縁起でもない
「縁起でもない」という言葉が日本にはある。
ふだんからよく耳にする。
なぜ? なぜ日本人はこういうことを言うのだろう・・・と思う。
この言葉が使われる状況を考えてみると、そう言うことよって、死にかかわる問題を避けようとしているのは明らかだ。
しかし最近はすこし様変わりしてきたようだ。
少しまえ、某週刊誌が「人が死ぬときに必要な知識」をトツプ記事に取り上げたら、大ヒットした。発売後1日2日で多くの書店の店先から消えた。
すると親ガモにつづく子ガモのように、他の週刊誌も尻尾をふりふり後につづいた。
どころか、2度も3度も同種の記事を多少装いをかえて扱った週刊誌もある。品不足で、たまたま思いついて仕入れた品物が意外にうけた。
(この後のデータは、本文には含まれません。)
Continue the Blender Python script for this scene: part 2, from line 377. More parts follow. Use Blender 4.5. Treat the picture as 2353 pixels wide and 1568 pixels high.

味を占めてこんどは大量に仕入れた。
ことほどさように、いまや「死」に関する記事は「売れる」のである。
生きものは、生まれたら必ず死ぬ。
ようやくそのことに気づいて、前例をやぶり “縁起でもない” を最初に無視した某週刊誌は、やはりエライとホメるべきなのかもしれない。
それとも、100%やってくるのに目を背けていて、いざとなってから慌てふためく愚をくり返してきたこれまでの日本人を、嗤うべきなのか。
実をいうと、この問題はわしにとっても他人ごとではない。
なにしろ百歳目前の高齢者を身内に抱えているからだ。無視したり先延ばしするには無理がある。
・・・にもかかわらず、つい最近まで、死の話を正面きってもち出すことをしなかった。なんのことはない、問題から逃げて先延ばしするバカは、まさに自分たちだった・・・というみっともない話をいまわしはしている。
忸怩たる反省をこめて白状するが、じつは誰を喪主に立てるのかさえまだ決まっていない。”縁起でもない”ことなので、いままでその話を持ち出すのに腰がひけていた。それでいて腹のなかでは、焦りの炎がチリチリ揺れていた。
先にのべた週刊誌にまっ先に飛びついた日本人は、実はこのわしだった・・・という話をきょうは書いた。情けないオチだね。
でも、ようやっとここへきて、肚をすえて、この問題に向き合おうとしている。
100歳の老母だけでなく、80歳をこえたわし自身も当事者だしね。
当ブログは週2回の更新(月曜と金曜)を原則にしております。いつなんどきすってんコロリンと転んで、あの世へ引っ越しすることになるかもわかりませんけど、ま、それまではね。